文字を持たなかった昭和 二百七十(手作りの乾物―ぐいぐいみっ、の食べ方)
昭和中期の鹿児島の農村。昭和5(1930)年生まれのミヨ子(母)を中心に庶民の暮らしぶりを書いている。前項では、冬場に作る保存食品としての乾物のひとつ、桜島大根を干してかんぴょう状にした「ぐいぐいみっ(ぐるぐる剥き)」について書いた。
二三四(わたし)が大学卒業後東京に出てきて、のり巻きの具として見て食べた時の新鮮さ、かんぴょうそのものの作り方を知ったたときの驚き。どちらも「ぐいぐいみっ」そっくりだったことも。
そう、「ぐいぐいみっ」はかんぴょうによく似ている。白くて長い紐状の外見もそうだし、食べ方も。

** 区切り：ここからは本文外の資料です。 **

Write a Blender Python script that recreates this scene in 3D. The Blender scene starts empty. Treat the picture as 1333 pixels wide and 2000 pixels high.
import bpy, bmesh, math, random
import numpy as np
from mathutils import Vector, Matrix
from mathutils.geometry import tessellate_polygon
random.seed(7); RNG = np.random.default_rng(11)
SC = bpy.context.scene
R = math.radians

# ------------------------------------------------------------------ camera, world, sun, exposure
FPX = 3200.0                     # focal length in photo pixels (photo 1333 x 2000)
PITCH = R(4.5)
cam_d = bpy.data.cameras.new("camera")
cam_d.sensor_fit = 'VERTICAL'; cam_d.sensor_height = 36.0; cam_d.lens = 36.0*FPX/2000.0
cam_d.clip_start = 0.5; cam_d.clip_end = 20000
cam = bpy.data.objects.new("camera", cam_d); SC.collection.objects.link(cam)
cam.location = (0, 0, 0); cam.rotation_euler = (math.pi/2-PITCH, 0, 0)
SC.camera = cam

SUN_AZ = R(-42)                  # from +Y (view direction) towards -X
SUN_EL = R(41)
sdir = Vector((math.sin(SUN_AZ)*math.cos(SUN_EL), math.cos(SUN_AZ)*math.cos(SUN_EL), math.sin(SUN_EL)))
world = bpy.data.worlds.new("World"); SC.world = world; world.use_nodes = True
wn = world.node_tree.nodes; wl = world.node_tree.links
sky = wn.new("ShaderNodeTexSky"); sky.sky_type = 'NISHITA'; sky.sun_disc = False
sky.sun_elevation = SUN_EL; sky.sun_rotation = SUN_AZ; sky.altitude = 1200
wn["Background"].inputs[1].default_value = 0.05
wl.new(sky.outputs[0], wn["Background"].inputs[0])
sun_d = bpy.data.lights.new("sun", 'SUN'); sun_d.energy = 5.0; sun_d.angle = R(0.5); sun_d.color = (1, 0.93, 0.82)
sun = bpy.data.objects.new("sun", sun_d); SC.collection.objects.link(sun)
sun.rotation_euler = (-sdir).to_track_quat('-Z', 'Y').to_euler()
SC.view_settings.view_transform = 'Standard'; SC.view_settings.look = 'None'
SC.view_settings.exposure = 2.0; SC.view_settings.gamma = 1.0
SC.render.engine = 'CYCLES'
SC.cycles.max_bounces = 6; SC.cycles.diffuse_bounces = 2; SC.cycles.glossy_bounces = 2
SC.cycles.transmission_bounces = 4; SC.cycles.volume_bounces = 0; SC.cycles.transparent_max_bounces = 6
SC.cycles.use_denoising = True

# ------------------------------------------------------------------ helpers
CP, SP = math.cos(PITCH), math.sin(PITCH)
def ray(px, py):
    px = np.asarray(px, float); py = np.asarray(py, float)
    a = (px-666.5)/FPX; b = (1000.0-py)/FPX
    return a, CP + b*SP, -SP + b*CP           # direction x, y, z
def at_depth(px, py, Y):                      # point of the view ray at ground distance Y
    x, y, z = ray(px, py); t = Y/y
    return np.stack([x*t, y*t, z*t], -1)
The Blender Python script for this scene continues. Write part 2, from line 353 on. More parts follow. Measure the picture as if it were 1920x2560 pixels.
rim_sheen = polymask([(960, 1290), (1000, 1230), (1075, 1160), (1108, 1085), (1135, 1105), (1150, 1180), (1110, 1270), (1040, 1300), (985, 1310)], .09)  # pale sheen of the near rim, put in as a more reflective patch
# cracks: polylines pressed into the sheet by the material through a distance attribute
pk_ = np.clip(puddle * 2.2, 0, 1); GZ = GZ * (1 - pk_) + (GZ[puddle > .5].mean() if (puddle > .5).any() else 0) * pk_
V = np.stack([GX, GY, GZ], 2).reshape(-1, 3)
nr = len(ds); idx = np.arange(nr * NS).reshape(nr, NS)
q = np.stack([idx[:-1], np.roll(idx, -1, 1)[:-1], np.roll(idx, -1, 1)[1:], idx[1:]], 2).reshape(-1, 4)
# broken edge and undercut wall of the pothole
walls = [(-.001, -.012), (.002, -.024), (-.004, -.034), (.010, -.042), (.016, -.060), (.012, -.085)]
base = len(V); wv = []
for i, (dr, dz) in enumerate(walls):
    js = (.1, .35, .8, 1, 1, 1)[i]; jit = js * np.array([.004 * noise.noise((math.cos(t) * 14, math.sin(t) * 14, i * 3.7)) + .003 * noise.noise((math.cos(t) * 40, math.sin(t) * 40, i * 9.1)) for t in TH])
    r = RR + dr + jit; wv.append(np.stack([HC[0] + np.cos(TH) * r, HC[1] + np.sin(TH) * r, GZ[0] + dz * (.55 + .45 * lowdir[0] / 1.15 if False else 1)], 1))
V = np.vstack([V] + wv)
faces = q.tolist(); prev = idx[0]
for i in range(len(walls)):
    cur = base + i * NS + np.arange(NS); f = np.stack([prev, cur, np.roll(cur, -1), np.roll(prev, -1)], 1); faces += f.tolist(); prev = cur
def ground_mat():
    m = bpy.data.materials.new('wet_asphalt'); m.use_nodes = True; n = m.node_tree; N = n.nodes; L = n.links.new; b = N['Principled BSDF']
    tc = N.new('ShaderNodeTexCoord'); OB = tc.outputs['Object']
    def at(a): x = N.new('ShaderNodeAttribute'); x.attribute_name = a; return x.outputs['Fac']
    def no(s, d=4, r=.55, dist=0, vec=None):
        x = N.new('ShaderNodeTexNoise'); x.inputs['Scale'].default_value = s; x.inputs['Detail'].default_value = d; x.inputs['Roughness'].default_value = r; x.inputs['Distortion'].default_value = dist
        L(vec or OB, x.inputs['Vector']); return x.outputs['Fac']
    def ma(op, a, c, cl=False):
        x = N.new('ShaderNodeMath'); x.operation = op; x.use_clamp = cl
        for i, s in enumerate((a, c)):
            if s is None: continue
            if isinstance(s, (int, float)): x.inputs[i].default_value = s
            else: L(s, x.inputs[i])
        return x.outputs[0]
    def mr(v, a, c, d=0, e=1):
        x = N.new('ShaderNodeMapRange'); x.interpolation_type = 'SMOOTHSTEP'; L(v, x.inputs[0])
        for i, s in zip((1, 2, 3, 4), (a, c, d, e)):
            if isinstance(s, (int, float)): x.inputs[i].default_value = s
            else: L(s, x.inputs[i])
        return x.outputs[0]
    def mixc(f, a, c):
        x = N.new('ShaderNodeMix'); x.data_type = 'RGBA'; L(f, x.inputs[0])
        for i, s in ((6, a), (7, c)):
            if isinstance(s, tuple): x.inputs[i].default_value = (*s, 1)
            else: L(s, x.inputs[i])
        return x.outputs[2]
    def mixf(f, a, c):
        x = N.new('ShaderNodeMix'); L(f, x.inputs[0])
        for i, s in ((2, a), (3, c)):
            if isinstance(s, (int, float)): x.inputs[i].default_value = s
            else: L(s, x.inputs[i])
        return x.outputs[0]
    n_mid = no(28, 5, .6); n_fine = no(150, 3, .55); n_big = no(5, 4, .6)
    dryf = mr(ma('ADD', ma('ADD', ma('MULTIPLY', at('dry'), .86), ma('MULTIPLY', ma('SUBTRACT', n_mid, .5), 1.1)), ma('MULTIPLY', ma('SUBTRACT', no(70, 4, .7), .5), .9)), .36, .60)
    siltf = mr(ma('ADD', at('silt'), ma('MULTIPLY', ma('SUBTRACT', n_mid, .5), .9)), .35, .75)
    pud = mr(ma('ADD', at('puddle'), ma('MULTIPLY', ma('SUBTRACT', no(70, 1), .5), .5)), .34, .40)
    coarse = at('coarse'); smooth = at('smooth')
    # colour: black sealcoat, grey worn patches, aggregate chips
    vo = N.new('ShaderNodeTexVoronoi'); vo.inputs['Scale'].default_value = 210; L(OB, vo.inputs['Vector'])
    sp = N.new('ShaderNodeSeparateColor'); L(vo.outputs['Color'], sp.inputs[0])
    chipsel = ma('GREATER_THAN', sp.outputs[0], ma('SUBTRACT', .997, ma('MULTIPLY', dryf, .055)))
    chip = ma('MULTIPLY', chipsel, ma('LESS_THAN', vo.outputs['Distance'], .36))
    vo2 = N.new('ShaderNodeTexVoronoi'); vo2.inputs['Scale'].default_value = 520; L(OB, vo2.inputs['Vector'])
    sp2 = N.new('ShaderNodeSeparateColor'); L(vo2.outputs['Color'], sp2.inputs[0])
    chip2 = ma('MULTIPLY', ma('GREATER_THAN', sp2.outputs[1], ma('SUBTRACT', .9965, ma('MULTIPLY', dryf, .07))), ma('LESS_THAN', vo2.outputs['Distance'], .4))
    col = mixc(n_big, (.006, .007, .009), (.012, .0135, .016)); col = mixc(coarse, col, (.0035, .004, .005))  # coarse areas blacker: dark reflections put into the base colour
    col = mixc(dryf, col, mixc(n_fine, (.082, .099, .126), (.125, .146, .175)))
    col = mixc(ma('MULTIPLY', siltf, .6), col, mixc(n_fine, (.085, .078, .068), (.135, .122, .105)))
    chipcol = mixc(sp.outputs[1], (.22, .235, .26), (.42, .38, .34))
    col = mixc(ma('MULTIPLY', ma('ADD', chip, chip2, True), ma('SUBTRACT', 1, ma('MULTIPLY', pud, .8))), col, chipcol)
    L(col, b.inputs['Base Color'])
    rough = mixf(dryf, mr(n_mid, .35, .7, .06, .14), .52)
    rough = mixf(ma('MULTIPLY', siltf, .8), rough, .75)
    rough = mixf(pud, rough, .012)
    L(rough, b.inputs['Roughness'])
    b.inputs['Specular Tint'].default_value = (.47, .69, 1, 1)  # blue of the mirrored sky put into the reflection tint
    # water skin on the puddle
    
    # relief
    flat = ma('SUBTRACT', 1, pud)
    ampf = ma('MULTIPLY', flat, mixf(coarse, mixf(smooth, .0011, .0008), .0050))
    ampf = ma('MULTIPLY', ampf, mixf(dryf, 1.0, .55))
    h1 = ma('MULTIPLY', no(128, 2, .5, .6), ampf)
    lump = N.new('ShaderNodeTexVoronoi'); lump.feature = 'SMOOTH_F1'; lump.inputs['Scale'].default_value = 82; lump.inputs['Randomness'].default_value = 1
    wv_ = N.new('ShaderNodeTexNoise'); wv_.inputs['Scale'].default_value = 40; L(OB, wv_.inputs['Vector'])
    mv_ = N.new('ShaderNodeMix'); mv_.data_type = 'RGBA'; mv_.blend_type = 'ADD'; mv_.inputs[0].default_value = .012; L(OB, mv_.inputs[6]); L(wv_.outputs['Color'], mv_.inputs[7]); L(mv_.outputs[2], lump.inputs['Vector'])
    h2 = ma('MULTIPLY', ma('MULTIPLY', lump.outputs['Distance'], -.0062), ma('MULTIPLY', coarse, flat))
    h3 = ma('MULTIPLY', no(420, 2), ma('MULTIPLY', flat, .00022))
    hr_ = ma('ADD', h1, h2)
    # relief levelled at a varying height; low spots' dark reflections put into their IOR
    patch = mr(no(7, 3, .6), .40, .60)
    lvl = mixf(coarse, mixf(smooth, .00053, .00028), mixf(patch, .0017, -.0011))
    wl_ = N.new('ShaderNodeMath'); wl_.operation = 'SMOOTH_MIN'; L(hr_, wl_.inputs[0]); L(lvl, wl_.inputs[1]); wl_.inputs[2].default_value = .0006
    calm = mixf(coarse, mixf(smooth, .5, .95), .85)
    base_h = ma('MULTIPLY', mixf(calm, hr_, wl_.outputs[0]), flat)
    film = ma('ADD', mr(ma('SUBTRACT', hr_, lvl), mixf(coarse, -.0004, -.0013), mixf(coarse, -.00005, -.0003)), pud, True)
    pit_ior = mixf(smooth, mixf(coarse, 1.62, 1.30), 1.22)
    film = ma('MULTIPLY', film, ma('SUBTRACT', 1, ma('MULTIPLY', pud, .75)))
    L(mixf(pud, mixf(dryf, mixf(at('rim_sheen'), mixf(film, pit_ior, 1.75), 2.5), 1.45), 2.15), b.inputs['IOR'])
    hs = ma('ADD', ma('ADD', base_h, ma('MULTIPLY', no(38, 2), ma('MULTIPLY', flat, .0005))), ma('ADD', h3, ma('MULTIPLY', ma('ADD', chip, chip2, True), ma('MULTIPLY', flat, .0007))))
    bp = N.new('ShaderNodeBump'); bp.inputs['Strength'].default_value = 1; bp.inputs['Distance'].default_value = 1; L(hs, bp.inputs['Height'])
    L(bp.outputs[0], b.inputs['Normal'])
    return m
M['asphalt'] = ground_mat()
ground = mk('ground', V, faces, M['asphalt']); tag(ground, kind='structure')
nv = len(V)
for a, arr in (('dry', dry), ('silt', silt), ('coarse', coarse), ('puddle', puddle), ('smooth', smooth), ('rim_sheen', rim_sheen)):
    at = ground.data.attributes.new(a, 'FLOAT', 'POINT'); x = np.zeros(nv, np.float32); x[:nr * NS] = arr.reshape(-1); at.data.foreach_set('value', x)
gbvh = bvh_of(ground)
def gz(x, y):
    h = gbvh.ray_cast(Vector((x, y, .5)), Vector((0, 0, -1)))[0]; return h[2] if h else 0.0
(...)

「ぐいぐいみっ」を戻すには常温の水に数時間漬けておく。これはかんぴょうより簡単かもしれない。戻したら、食べやすい長さに切る。あとは味付けにした煮物に入れることが多い。というか、これ以外の食べ方を思いつかない。たいていは、イモ類や根菜、厚揚げ、結び昆布などとともに煮しめにする。大根として入れるより味が濃く、煮崩れもせず、季節を問わない点が使いやすい。
一方かんぴょうは、単独で煮て甘辛く味付けし、のり巻きにすることが多いのではないだろうか。二三四がそれ以外の使い方を知らないだけかもしれないが。いずれにしても、戻して煮つける点は同じだ。
「ぐいぐいみっ」は切り干し大根に似ているが明確に異なる。なにより独特の甘みは、桜島大根ならではだろう。二三四にとっては郷愁を誘う味だ。 ちなみに「ぐいぐいみっ」をインターネットの鹿児島弁辞典で探してもみつからない。やはりミヨ子たちの地域だけの呼び方だったのかもしれない。